In May, 1863, the Rome Courier accused Sheibley of being a Union spy. Public reaction was immediate. E.C. Hugh of Yeiser’s Legion bragged that he would “collar” Sheibley and force him to serve in the army, leading him “behind a wagon like a dog.” Sheibley fled into the mountains.[9]

Weeks later, Thomas D. Hamilton, post-quartermaster at Rome, described as “a man of inward Union sentiments,” gave Sheibley a “lock-proof” exemption and a string of shoemaking contracts from the Confederate government.

Romans were not satisfied. They demanded that Sheibley enlist in the regular army. He showed conscript officers his exemption, but they refused to recognize it. That evening, Sheibley joined the home guards, but never showed up at camp. Instead, he went into hiding.

On September 15, the Forrest Artillery expelled Peter Sheibley.  He was hanged and burned in effigy on a Rome street corner. Sheibley planned to sell his property and move north. Friends tried to obtain a pass for him to travel behind Federal lines, but were told that it would cost them more than their necks would be worth.[10]

When the Federal army appeared on Rome’s doorstep in May 1864, only women, children, and old men remained in town alongside a beleaguered circle of Union men. The exodus of fighting-age men, courtesy of the conscript agents, meant that Unionists like Sheibley could remain without daily threats to their safety. Judith Sheibley had lost one of her brothers at Gettysburg. She told her husband that she wanted to be near her family. As usual, she had her way. She and the children left by train for her sister’s plantation in Marshallville.[11]

In the meantime, Sheibley was on the run again. He spent little time in Marshallville. Was he truly welcome at the home of his wife’s family? In August, he rendezvoused with the First Alabama (USA) Cavalry and returned to Rome. Sheibley was given protection papers and passes to travel in and out of town at will. A month later, he swore loyalty to the Union.

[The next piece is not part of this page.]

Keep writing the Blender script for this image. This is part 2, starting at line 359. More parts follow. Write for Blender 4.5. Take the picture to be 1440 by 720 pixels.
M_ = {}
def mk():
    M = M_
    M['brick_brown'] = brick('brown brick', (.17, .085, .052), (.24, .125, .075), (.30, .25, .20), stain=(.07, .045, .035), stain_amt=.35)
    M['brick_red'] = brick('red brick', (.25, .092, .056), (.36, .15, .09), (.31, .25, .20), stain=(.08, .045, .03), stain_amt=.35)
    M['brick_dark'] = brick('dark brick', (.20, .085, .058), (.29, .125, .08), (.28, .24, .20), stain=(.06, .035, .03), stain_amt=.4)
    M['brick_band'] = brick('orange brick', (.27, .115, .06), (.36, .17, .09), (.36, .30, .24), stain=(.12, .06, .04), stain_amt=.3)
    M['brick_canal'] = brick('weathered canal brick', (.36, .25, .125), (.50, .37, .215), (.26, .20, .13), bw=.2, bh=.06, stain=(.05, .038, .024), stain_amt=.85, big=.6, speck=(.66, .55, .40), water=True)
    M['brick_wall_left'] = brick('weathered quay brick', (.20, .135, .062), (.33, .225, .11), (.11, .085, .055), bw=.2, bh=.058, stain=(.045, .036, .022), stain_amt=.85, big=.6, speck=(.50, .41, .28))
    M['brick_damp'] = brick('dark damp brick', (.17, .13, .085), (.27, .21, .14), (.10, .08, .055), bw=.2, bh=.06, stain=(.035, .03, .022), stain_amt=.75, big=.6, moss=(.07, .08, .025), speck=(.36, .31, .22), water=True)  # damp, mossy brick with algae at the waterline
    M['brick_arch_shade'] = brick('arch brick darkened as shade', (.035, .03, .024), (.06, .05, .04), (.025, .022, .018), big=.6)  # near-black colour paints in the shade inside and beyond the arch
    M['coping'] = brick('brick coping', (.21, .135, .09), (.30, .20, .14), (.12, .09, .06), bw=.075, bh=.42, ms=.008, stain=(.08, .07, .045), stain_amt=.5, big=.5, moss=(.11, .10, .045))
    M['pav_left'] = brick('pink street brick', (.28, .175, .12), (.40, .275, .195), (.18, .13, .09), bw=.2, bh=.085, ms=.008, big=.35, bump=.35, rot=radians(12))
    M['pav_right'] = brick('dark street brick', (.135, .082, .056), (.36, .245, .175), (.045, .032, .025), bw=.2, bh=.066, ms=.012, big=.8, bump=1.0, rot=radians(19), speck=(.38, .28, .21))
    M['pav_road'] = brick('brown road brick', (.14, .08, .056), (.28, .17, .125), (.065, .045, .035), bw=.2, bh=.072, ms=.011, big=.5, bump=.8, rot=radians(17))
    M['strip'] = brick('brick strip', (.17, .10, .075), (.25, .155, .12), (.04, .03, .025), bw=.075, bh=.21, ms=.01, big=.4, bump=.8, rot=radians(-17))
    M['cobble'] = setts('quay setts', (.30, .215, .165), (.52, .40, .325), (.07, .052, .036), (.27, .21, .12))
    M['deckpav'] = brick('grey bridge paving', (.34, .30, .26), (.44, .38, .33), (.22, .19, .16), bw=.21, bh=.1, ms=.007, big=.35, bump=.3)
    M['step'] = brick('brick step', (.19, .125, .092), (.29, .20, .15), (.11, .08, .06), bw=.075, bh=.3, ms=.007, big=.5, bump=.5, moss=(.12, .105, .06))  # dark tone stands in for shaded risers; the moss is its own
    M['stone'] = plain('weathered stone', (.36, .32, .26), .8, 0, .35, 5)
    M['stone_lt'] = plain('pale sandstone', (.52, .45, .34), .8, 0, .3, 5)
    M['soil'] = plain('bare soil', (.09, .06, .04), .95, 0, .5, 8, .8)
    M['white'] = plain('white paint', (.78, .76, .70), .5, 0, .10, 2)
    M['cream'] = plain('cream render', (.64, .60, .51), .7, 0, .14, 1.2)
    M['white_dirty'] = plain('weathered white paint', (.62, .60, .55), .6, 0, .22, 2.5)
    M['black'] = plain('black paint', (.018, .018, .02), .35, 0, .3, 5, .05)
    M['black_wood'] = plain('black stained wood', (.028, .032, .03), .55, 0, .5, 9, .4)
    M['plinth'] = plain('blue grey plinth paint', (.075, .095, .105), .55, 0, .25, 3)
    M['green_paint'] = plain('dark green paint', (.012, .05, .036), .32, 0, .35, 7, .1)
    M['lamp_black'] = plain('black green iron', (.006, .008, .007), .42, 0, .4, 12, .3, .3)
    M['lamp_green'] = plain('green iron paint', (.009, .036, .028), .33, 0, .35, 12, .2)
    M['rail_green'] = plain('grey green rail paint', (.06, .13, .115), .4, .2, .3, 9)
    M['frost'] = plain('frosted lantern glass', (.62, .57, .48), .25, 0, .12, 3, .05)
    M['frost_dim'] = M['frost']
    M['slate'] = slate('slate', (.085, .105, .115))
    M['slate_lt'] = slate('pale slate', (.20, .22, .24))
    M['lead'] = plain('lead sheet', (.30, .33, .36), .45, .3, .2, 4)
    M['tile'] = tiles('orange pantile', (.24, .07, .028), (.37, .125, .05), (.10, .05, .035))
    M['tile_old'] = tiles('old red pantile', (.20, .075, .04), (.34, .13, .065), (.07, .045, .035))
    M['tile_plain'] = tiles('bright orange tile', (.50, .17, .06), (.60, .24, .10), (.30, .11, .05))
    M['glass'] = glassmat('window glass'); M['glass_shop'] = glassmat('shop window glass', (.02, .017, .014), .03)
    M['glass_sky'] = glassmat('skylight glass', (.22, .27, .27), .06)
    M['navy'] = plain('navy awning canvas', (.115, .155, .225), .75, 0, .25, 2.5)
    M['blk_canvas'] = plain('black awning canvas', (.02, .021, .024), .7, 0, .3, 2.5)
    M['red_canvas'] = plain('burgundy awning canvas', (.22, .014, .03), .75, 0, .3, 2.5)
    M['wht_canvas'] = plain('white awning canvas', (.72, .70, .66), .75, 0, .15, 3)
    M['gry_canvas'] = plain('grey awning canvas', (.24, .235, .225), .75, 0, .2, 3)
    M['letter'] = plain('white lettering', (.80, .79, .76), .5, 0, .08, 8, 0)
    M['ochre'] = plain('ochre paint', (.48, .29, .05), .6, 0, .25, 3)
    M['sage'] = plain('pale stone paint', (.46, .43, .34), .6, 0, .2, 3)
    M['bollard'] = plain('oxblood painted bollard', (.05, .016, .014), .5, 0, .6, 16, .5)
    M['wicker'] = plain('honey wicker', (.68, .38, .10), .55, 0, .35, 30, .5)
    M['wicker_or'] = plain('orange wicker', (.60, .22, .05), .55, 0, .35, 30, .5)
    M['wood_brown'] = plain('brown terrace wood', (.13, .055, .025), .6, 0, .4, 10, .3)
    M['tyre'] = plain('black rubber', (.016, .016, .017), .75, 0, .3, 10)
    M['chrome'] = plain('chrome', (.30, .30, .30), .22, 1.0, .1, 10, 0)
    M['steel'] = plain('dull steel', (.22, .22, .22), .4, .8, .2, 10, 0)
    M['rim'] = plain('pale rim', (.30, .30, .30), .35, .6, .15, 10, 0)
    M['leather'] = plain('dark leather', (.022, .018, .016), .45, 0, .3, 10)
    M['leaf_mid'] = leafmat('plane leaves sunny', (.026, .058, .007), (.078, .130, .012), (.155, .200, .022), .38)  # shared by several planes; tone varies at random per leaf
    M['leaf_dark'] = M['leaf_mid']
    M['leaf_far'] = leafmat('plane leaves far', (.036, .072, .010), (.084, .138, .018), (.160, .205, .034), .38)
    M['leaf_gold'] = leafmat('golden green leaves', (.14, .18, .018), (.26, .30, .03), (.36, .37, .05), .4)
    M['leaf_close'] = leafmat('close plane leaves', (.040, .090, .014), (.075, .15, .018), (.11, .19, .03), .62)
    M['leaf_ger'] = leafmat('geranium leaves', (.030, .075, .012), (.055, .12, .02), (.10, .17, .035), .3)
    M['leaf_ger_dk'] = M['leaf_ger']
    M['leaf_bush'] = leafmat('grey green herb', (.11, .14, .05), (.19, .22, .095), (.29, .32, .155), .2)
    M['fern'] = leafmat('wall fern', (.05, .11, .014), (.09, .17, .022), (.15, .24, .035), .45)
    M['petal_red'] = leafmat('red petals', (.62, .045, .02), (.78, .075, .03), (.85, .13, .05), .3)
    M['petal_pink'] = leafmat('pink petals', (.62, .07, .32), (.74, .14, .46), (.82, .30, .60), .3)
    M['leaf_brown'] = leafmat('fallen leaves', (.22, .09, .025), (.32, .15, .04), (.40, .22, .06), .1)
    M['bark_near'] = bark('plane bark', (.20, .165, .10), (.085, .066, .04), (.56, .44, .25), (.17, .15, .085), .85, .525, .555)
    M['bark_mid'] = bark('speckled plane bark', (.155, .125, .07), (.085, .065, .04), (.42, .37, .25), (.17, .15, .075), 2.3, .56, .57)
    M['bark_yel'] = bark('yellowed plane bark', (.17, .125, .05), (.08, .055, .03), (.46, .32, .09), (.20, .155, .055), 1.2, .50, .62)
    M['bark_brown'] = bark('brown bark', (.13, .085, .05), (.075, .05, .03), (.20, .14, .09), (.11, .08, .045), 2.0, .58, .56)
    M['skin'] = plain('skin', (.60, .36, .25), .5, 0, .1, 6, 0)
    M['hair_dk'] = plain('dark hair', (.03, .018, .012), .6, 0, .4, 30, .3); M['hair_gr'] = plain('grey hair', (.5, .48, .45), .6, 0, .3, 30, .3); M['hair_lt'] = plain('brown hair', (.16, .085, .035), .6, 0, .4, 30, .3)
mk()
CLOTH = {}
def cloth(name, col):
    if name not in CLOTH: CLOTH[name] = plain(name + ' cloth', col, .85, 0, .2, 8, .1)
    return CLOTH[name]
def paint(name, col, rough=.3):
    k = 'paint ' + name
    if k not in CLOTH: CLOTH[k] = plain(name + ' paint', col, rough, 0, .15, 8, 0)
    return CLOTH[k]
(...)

Peter Sheibley survived the war with his life and family intact, but with little else. He was forced to declare bankruptcy and sold his plantation. Many Confederate survivors of the Civil War regarded such men as traitors to their section and used the Klu Klux Klan and other covert means to intimidate them. One day in 1867, Sheibley heard a knock at his front door. When he opened it, a coffin fell into his hands.[12]

David T. Dixon is the author of The Lost Gettysburg Address as well as a new biography of German revolutionary and Union general August Willich, coming September 2020 from University of Tennessee Press. Visit his website, B-List History at: http://www.davidtdixon.com/

Sources:

[1] Claim #1498, Peter M. Sheibley, Floyd County, 1878. Southern Claims commission (hereinafter abbreviated as “SCC”). Testimony of claimant and Adnorium J. Lumpkin. File now in USCC, docket #4997.

[2] Ibid. At this point in the war, there were few men left in many parts of Floyd County, which may help explain why women were called upon to pass judgment on Sheibley.

[3] Michael W. Fitzgerald, “From Unionists to Scalawags: Elite Dissent in Confederate Mobile,” Alabama Review 55 (April 2002) 106-121. Claim #1498, Peter M. Sheibley, Floyd County, 1878. SCC. Testimony of claimant and Z.B. Hargrove

[4] Battey, A History of Rome and Floyd County, 258. The 1860 census shows that Sheibley’s household then included his mother-in-law, brother-in-law William S. Booton, and brother William.

[5] Claim #1498, Peter M. Sheibley, Floyd County, 1878. SCC. Testimony of claimant and Z.B. Hargrove. File now in U.S. Court of Claims (hereinafter abbreviated as “USCC”), docket #4997.

[6] Ibid, Testimony of claimant, Judith Sheibley, and Defendants Brief on Loyalty.

[7] Claim #1498, Peter M. Sheibley, Floyd County, 1878. SCC. Testimony of claimant and Judith Sheibley. File now in USCC, docket #4997.

[8] Ibid. Testimony of claimant, Judith Sheibley and William B. Higginbotham.

[9] Rome Weekly Courier, May 23, 1863. Claim #1498, Peter M. Sheibley, Floyd County, 1878. SCC. Testimony of claimant and Levi R. Blakeman. File now in USCC, docket #4007. Claim #1497, Levi R. Bl;akeman, Floyd County, 1878. SCC. Testimony of claimant and Robert O’ Barr. File now in USCC, docket #3471.

[10] Claim #1497, Levi R. Blakeman, Floyd County, 1878. SCC. Testimony of claimant, William B. Higginbotham and Robert O’ Barr. File now in USCC, docket #3471. Investigator Thomas J. Perry says of Blakeman: “No man in this community stands fairer than he does as to honesty and correct dealing and for truth. In fact, this entire community regarded him as a Union man throughout the war.”

[11] Battey estimates that there were only about forty families left in Rome by this time. See Battey, A History of Rome and Floyd County, 198. Claim #1498, Peter M. Sheibley, Floyd County, 1878. SCC. Testimony of claimant and Judith Sheibley. File now in USCC, docket #4007.

[12] Battey, A History of Rome and Floyd County, 209. Claim #1498, Peter M. Sheibley, Floyd County, 1878. SCC. Testimony of claimant. File now found in USCC, docket #4077.